Buying Historical Homes

There is a lot to do when buying a historical home, that starts with a full home inspection and getting price estimates from contractors for all the work you want to be completed in the home. You will want to make sure the home is safe and passes lead paint and asbestos tests. After those hurdles, you will want to see what types of standards and laws that your areas have towards historical homes and rebuilding/renovating them. When that’s all tackled it’s time to start renovating! 

Renovating, remodeling, and additions … oh my!

As I’ve mentioned time and time again, there are certain restrictions put on renovating or remodeling historic homes. Some items on your list like an addition may not happen as it would change the aesthetic nature of your historic home, which means what square footage you start with, is probably what you’ll end with. For other items such as a new roof, that might mean getting as close to the original type of roof as possible, the same goes for anything outside such as shutters and window types.  However, what you can do to your historical home is to restore the grandness and the home-crafted style that was in yesteryear. 
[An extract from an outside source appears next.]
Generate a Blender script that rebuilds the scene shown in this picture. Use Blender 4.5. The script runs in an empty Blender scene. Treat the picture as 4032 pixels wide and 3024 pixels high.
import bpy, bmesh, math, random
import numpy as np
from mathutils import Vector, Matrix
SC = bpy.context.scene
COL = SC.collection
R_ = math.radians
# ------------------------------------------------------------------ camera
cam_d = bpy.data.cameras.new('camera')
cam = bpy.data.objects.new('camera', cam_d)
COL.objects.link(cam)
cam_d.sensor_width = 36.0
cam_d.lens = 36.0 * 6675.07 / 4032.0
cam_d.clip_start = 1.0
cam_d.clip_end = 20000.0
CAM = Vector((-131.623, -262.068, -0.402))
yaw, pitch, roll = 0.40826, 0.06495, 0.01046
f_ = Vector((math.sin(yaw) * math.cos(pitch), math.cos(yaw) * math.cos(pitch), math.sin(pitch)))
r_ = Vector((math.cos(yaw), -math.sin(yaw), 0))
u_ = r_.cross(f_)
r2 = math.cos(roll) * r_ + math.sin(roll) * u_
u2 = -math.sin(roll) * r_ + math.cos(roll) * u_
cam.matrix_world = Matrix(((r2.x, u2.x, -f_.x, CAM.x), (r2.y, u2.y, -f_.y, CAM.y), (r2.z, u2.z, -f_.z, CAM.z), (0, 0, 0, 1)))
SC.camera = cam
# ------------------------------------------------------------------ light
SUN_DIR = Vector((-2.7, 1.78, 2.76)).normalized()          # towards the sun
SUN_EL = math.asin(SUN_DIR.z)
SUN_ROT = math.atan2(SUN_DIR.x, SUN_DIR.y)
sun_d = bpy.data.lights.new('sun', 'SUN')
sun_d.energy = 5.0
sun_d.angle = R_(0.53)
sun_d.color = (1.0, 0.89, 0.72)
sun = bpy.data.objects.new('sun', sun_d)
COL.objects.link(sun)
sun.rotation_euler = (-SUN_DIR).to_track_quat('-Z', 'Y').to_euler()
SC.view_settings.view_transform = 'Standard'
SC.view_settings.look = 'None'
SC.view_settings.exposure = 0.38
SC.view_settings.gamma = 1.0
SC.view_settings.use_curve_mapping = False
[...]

Good ways to Boost the Value

When renovating any home, you want to look at how much money you’ll get back on your investment. Even though historical homes might have a more stringent list of items you can do, there are always investments to be made. One such investment would be a period-correct garden to surround your home and frame it. Other investments may include replacing older garage doors or refinishing them, redoing the decking, and making investments in a security system. Whichever home you choose or remodels you do; you’ll be making the house a home to you! Enjoy!